The DistinctCount property won't always reflect the actual number of keys at a particular time. For example, a change caused by a rolled back transaction won't be reflected immediately in the DistinctCount property. The DistinctCount property value also may not reflect the deletion of records with unique keys. The number will be accurate immediately after you use the CreateIndex method.
Example
This example uses the DistinctCount property to show how you can determine the number of unique values in an Index object. However, this value is only accurate immediately after creating the Index. It will remain accurate if no keys change, or if new keys are added and no old keys are deleted; otherwise, it will not be reliable. (If this procedure is run several times, you can see the effect on the DistinctCount property values of the existing Index objects.)
Sub DistinctCountX()
Dim dbsNorthwind As Database
Dim tdfEmployees As TableDef
Dim idxCountry As Index
Dim idxLoop As Index
Dim rstEmployees As Recordset
Set dbsNorthwind = OpenDatabase("Northwind.mdb")
Set tdfEmployees = dbsNorthwind!Employees
With tdfEmployees
' Create and append new Index object to the Employees
' table.
Set idxCountry = .CreateIndex("CountryIndex")
idxCountry.Fields.Append _
idxCountry.CreateField("Country")
.Indexes.Append idxCountry
' The collection must be refreshed for the new
' DistinctCount data to be available.
.Indexes.Refresh
' Enumerate Indexes collection to show the current
' DistinctCount values.
Debug.Print "Indexes before adding new record"
For Each idxLoop In .Indexes
Debug.Print " DistinctCount = " & _
idxLoop.DistinctCount & ", Name = " & _
idxLoop.Name
Next idxLoop
Set rstEmployees = _
dbsNorthwind.OpenRecordset("Employees")
' Add a new record to the Employees table.
With rstEmployees
.AddNew
!FirstName = "April"
!LastName = "LaMonte"
!Country = "Canada"
.Update
End With
' Enumerate Indexes collection to show the modified
' DistinctCount values.
Debug.Print "Indexes after adding new record and " & _
"refreshing Indexes"
.Indexes.Refresh
For Each idxLoop In .Indexes
Debug.Print " DistinctCount = " & _
idxLoop.DistinctCount & ", Name = " & _
idxLoop.Name
Next idxLoop
' Delete new record because this is a demonstration.
With rstEmployees
.Bookmark = .LastModified
.Delete
.Close
End With
' Delete new Indexes because this is a demonstration.

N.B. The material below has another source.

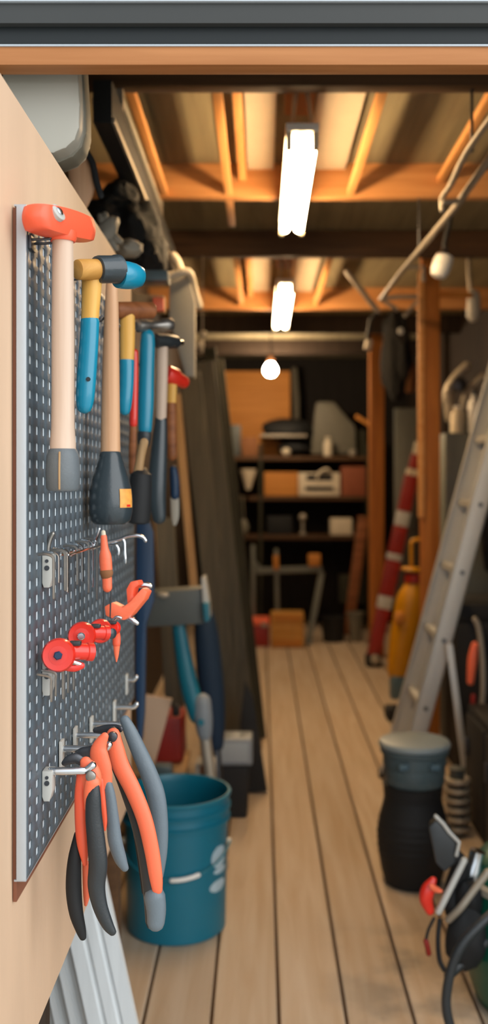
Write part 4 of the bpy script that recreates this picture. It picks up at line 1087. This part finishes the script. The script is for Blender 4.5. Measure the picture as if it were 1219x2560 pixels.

.Indexes.Delete idxCountry.Name
End With
dbsNorthwind.Close
End Sub
Example (Microsoft Access)
The following example prints the number of unique values in the indexes on the OrderID and OrderDate fields of an Orders table. Note that the DistinctCount property is guaranteed to return the number of unique values in an index only immediately after an index has been created with the CreateIndex method, or after a database has been compacted or converted by using the CompactDatabase method.
Sub CountKeys()
Dim dbs As Database, tdf As TableDef
Dim idx As Index, fldOrderID As Field, fldOrderDate As Field
' Return reference to current database.
Set dbs = CurrentDb
' Return reference to Orders table.
Set tdf = dbs.TableDefs!Orders
' Create new index.
Set idx = tdf.CreateIndex("OrderDateIndex")
' Create and append index fields.
Set fldOrderDate = idx.CreateField("OrderDate", dbDate)
idx.Fields.Append fldOrderDate
' Append new index.
tdf.Indexes.Append idx
' Refresh Indexes collection.
tdf.Indexes.Refresh
' Print value of DistinctCount property for new index.
Debug.Print idx.DistinctCount
Set dbs = Nothing
End Sub